» **Exercise**: Quote all entries in full, exactly.

» **Information provided**:
## START

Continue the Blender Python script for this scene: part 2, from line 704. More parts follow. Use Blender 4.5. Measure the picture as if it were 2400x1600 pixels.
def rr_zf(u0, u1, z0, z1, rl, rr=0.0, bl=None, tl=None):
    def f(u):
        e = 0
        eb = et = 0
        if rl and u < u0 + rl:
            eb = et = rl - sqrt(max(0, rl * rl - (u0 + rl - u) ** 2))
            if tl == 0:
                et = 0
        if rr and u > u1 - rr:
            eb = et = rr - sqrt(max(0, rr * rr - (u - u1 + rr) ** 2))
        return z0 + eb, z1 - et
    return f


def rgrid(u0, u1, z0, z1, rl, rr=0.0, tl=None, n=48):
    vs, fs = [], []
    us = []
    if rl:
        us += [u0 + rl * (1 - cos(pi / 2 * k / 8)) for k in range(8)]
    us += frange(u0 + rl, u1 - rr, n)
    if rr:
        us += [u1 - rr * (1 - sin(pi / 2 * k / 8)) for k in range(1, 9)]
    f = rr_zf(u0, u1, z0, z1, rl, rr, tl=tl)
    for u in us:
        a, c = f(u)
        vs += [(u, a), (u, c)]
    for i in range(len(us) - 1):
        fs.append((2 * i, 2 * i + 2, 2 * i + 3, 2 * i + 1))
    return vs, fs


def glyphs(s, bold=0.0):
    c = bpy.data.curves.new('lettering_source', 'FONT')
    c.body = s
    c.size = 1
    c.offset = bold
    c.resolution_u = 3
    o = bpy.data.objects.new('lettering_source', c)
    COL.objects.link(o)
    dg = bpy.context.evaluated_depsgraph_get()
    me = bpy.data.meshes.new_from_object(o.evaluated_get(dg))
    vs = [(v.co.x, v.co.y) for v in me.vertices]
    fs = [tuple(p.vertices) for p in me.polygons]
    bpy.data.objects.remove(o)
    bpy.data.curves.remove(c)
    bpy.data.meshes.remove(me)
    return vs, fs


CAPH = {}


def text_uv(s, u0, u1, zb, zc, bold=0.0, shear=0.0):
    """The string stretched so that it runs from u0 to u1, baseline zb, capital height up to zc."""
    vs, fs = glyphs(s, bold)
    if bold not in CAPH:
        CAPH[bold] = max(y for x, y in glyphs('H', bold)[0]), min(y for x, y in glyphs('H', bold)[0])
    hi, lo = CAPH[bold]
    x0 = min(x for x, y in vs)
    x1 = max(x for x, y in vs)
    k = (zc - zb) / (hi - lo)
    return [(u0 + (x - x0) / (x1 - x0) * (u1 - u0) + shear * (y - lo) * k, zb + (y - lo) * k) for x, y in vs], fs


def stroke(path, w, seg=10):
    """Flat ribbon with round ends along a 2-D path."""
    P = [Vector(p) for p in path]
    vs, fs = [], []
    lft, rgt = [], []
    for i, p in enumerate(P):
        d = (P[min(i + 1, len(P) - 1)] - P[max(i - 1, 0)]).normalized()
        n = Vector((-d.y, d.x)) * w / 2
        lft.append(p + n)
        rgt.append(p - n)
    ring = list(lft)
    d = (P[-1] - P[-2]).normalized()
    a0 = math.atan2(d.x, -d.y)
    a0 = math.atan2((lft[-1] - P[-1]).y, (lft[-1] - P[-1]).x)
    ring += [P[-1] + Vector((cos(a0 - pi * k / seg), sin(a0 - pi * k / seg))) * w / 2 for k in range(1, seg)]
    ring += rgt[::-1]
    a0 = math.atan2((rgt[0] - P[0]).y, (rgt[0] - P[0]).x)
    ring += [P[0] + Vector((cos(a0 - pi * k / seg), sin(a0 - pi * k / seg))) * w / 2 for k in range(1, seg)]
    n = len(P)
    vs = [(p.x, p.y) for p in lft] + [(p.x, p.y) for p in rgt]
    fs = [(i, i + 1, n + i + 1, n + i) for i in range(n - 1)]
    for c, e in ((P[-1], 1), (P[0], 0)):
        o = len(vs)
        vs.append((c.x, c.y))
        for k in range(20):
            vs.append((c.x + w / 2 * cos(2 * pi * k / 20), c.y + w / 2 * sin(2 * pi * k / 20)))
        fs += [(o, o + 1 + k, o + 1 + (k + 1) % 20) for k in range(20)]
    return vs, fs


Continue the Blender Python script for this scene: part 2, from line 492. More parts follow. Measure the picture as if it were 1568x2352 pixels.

## END

» **Finished exercise**:
Continue the Blender Python script for this scene: part 2, from line 704. More parts follow. Use Blender 4.5. Measure the picture as if it were 2400x1600 pixels.
def rr_zf(u0, u1, z0, z1, rl, rr=0.0, bl=None, tl=None):
    def f(u):
        e = 0
        eb = et = 0
        if rl and u < u0 + rl:
            eb = et = rl - sqrt(max(0, rl * rl - (u0 + rl - u) ** 2))
            if tl == 0:
                et = 0
        if rr and u > u1 - rr:
            eb = et = rr - sqrt(max(0, rr * rr - (u - u1 + rr) ** 2))
        return z0 + eb, z1 - et
    return f


def rgrid(u0, u1, z0, z1, rl, rr=0.0, tl=None, n=48):
    vs, fs = [], []
    us = []
    if rl:
        us += [u0 + rl * (1 - cos(pi / 2 * k / 8)) for k in range(8)]
    us += frange(u0 + rl, u1 - rr, n)
    if rr:
        us += [u1 - rr * (1 - sin(pi / 2 * k / 8)) for k in range(1, 9)]
    f = rr_zf(u0, u1, z0, z1, rl, rr, tl=tl)
    for u in us:
        a, c = f(u)
        vs += [(u, a), (u, c)]
    for i in range(len(us) - 1):
        fs.append((2 * i, 2 * i + 2, 2 * i + 3, 2 * i + 1))
    return vs, fs


def glyphs(s, bold=0.0):
    c = bpy.data.curves.new('lettering_source', 'FONT')
    c.body = s
    c.size = 1
    c.offset = bold
    c.resolution_u = 3
    o = bpy.data.objects.new('lettering_source', c)
    COL.objects.link(o)
    dg = bpy.context.evaluated_depsgraph_get()
    me = bpy.data.meshes.new_from_object(o.evaluated_get(dg))
    vs = [(v.co.x, v.co.y) for v in me.vertices]
    fs = [tuple(p.vertices) for p in me.polygons]
    bpy.data.objects.remove(o)
    bpy.data.curves.remove(c)
    bpy.data.meshes.remove(me)
    return vs, fs


CAPH = {}


def text_uv(s, u0, u1, zb, zc, bold=0.0, shear=0.0):
    """The string stretched so that it runs from u0 to u1, baseline zb, capital height up to zc."""
    vs, fs = glyphs(s, bold)
    if bold not in CAPH:
        CAPH[bold] = max(y for x, y in glyphs('H', bold)[0]), min(y for x, y in glyphs('H', bold)[0])
    hi, lo = CAPH[bold]
    x0 = min(x for x, y in vs)
    x1 = max(x for x, y in vs)
    k = (zc - zb) / (hi - lo)
    return [(u0 + (x - x0) / (x1 - x0) * (u1 - u0) + shear * (y - lo) * k, zb + (y - lo) * k) for x, y in vs], fs


def stroke(path, w, seg=10):
    """Flat ribbon with round ends along a 2-D path."""
    P = [Vector(p) for p in path]
    vs, fs = [], []
    lft, rgt = [], []
    for i, p in enumerate(P):
        d = (P[min(i + 1, len(P) - 1)] - P[max(i - 1, 0)]).normalized()
        n = Vector((-d.y, d.x)) * w / 2
        lft.append(p + n)
        rgt.append(p - n)
    ring = list(lft)
    d = (P[-1] - P[-2]).normalized()
    a0 = math.atan2(d.x, -d.y)
    a0 = math.atan2((lft[-1] - P[-1]).y, (lft[-1] - P[-1]).x)
    ring += [P[-1] + Vector((cos(a0 - pi * k / seg), sin(a0 - pi * k / seg))) * w / 2 for k in range(1, seg)]
    ring += rgt[::-1]
    a0 = math.atan2((rgt[0] - P[0]).y, (rgt[0] - P[0]).x)
    ring += [P[0] + Vector((cos(a0 - pi * k / seg), sin(a0 - pi * k / seg))) * w / 2 for k in range(1, seg)]
    n = len(P)
    vs = [(p.x, p.y) for p in lft] + [(p.x, p.y) for p in rgt]
    fs = [(i, i + 1, n + i + 1, n + i) for i in range(n - 1)]
    for c, e in ((P[-1], 1), (P[0], 0)):
        o = len(vs)
        vs.append((c.x, c.y))
        for k in range(20):
            vs.append((c.x + w / 2 * cos(2 * pi * k / 20), c.y + w / 2 * sin(2 * pi * k / 20)))
        fs += [(o, o + 1 + k, o + 1 + (k + 1) % 20) for k in range(20)]
    return vs, fs


Continue the Blender Python script for this scene: part 2, from line 492. More parts follow. Measure the picture as if it were 1568x2352 pixels.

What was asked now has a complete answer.